As a child growing up in Alabama, I was steeped in stories of cavaliers and cotton fields—and of course, ghosts.
Thomas Benton Smith was born February 24, 1838, in Tennessee. Benton was a brilliant young man with a flair for mechanical inventiveness. He even acquired a patent for one of his inventions. At sixteen, he was accepted at Western Military Institute in Nashville.
At the outbreak of the Civil War, twenty‑three‑year-old Smith and his older brother, John, enlisted in the Twentieth Tennessee Regiment. Benton rose quickly in the ranks and was elected colonel shortly after the Battle of Shiloh.
At the Battle of Stone’s River, he was seriously wounded by a shot through the chest and left arm. His brother, who served as the Regiment’s color bearer, was killed.
On July 29, 1864, he became the youngest brigadier general in the Army of Tennessee, earning him the nickname The Boy General.

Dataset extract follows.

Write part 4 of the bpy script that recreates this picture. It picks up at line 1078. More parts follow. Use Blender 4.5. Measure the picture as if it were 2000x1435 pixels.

On December 16, 1864, Benton Smith was captured at the battle of Shy’s Hill. Smith and his men were marched through the Federal dead and wounded, who lay thick on the steep slopes of Nashville’s Overton hills. Eyewitnesses reported he exchanged words with Federal Colonel McMillen, who began verbally assailing Smith. Smith’s only reply was, “I am a disarmed prisoner.”
At that remark, McMillen struck the twenty-six-year-old Smith over the head with his saber three times, each blow cutting through Smith’s slouch hat, the last driving him to the ground and fracturing his skull.

Smith, despite all odds, recovered enough to be sent to Federal prison at Fort Warren, Massachusetts, but his injuries proved more detrimental than they initially seemed. After his release in 1865, he began to succumb to frequent bouts of mania. Deemed dangerous to himself and others, he was placed in a Tennessee insane asylum.
Thomas Benton Smith passed away from a heart condition on May 21, 1923, at the asylum. He was interred in the Confederate Circle in Mt. Olivet Cemetery in Nashville.
His gallantry, courage, intelligence and tragic life inspired me to write Gatekeeper.
The character of Thomas Benton Smith is based on many aspects of the real Smith’s life, although I took liberties to turn one of my real‑life heroes into a romantic hero.